Asher Roth recently spoke on his new record, which took many people by surprise, as it was a collaboration with Meek Mill called "Party Girl." 

While on a conference call with Def Jam, Roth explained how the record came together and also spoke on his change of audience from his "I Love College" days to his most recent release, Pabst & Jazz, and how to bridge the gap.

On reaching a new audience with Pabst & Jazz:

"It's been interesting with the "Party Girl" record that we put out with Meek [Mill], I think that we've had a very interesting kind of expirement, with having the old "I Love College" audience and with that vibe, that was also 3 or 4 years ago, and from there we've kinda done more lower-level underground projects, most recently Pabst & Jazz. And the Pabst & Jazz session seems to have ushered in kind of a new audience, so it's been really interesting to see how the "Party Girl" record with Meek has kind of bridged the gap betweent the Pabst & Jazz audience and the "I Love College" audience as well. Our job now is navigating through that, and it's never easy when you're dealing with people. Because people grow up and they change and stuff."

On how "Party Girl" came together:

[Asher Roth- "Party Girl" Feat. Meek Mill]

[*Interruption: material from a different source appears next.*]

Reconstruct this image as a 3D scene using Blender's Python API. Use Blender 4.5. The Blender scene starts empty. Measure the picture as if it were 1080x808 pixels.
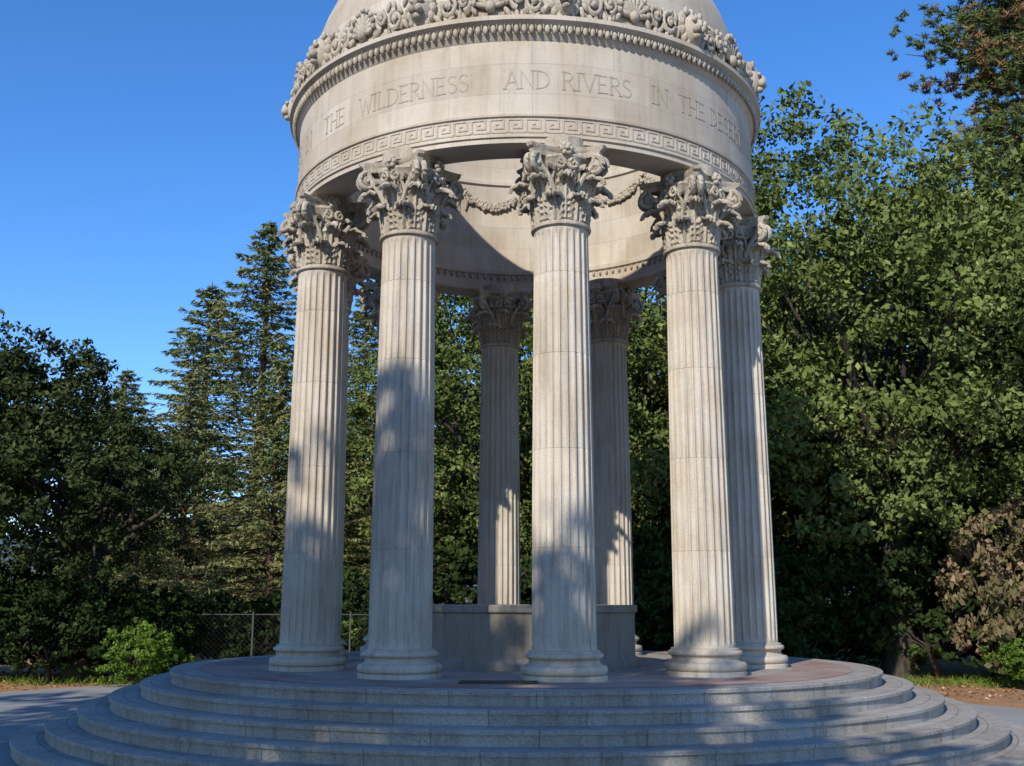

"It was more just kinda a coming home party, I've worked with Oren exclusively for awhile, and Oren Yoel is the one who produced the record. And we were just hanging out and that's just like, how I like to create my music, is just like, to have fun with it, and whatever happens happens, and not try to dictate or cater to radio, or cater to what's happening on the internet right this second or anything like that, and really just make music that we're feeling at the moment. So we were just kinda crackin' up about the Rick James and Eddie Murphy video and just kinda all the subtle nuances that happened in that video, and we were like "Man, we just need to sample this up." "

"When that happened, and the record turned out to be really fun for us and just kinda this loud boisterous record, then we were just like, "Okay, we need someone that's boisterous to be on this record as well." So we went home for it, we had kinda the homecoming with it, and brought Meek in, and he brought a certain energy to it, and also just kinda united two fronts, which, at the same time it's different audiences but it's all people at the end of the day. So I think it's two audiences that are having a good time, they're young audiences and really finding their groove in hip-hop."